The Institute is somewhat famous for demonstrating the importance of Distinctive Assets, and showing how they should be measured.
One of the most popular implicit measures is response latency, where you present an asset and measure the time taken to link this to a brand. Some of our sponsors have asked why we don’t advocate using this type of approach to measure the strength of Distinctive Assets. The reason is because testing has shown the approach produces less useful and un-trustworthy results. In this short article we explain why.
Any measure of Distinctive Assets needs to deliver the key metrics of Fame and Uniqueness, which speak directly to what you want assets to achieve in any situation (not just on shelf). To properly gauge uniqueness, respondents must be free to elicit competitor brands, and as many as they can. The measurement task should, if possible, mimic real-world retrieval which is retrieval of the brand, in the absence of the brand, from a cluttered (mental and physical) environment.
Today, our best practice measurement approach involves exposing an asset and asking category buyers to state the brands they associate with the asset (without prompting for brands)1.
This method replicates the thought process that category buyers undertake in the natural environment. Empirical testing shows this to be is less prone to guessing (which inflates Fame), and elicits the widest range of competitor linkages (which avoids underestimating Uniqueness). This does so better than either brand cued measures or measures where brand lists are provided 2.
Response latency measures where respondents are timed is intuitively attractive, but unfortunately suffer from several problems that make these approaches less useful when benchmarking and setting up a strategic framework for building Distinctive Assets. These problems are:
- Measuring response timing/latency is solving the wrong problem. Focusing on (often trivial) differences in response times distracts from the bigger challenge brands face– retrieval in a cluttered mental and physical environment. When Distinctive Assets don’t work for the brand it is retrieval failure, not taking slightly longer, that is the problem.
- Unless you are able to anticipate all likely competitors, Uniqueness scores are likely to be inflated as they are limited to the brands you include in the survey. Uniqueness is the harder metric for marketers to change, which makes realistic measurement very important.
- With response latency measures, it is also difficult to see the structure of mental competition in category buyers’ minds – what other brands are in there, how many people have single brands, how many have multiple brands and the composition of mental competitors (see the chapter on Uniqueness in Building Distinctive Brand Assets) – without incomplete knowledge it is difficult to determine a strategy (or establish if it is possible) to combat mental competition and reclaim an asset.
It’s not just us questioning this approach.

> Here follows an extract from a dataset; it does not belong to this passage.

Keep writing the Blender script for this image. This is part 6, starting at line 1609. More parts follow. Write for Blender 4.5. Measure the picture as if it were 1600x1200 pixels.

Psychology researchers have also raised concerns about the validity of implicit measures, that is, what these measures are really measuring. Without confidence in what might be causing delays in responses it is difficult to propose actions based on these results. Also it is worth noting that researchers in this field turned to implicit measures to solve a specific problem – measuring attitudes that might be present but that the person might not be comfortable directly admitting. In my experience category buyers have no such reluctance when it comes to Distinctive Assets.
Are all response latency measures bad?
Once you know your brand’s Distinctive Assets, metrics like ‘time to find the brand on shelf’ might be useful to test different executions of those assets in shopping environments. We are assessing this further in our R&D. But this is only of value once you know the assets you want to build, and your comparisons are of different executions within a specific context. It’s not useful for non-shopping assets, nor for setting big picture, long term Distinctive Asset strategy.
We are happy to discuss this further if there is some thought to using this approach.
Finally, for those critical of a direct question, survey approach, and feel this is less rigorous than other options, we do introduce a number of controls in place to avoid contaminating responses, and to check on the accuracy of the responses – that they are real associations and not just made up for the survey. Every method has its flaws so we continue to undertake R&D to develop best practice in Distinctive Asset measurement.
Interested in measuring your Distinctive Assets? Find out more.
Footnote:
1 Some companies use an approach which asks people if they recognise an asset as belonging to a category first, then identify brand associations. This is not our approach and could be lead to some falsely high correlations between Fame and Uniqueness.
2 ROMANIUK, J. & NENYCZ-THIEL, M. 2014. Measuring the strength of color brand-name links: The comparative efficacy of measurement approaches. Journal of Advertising Research, 54, 313-319.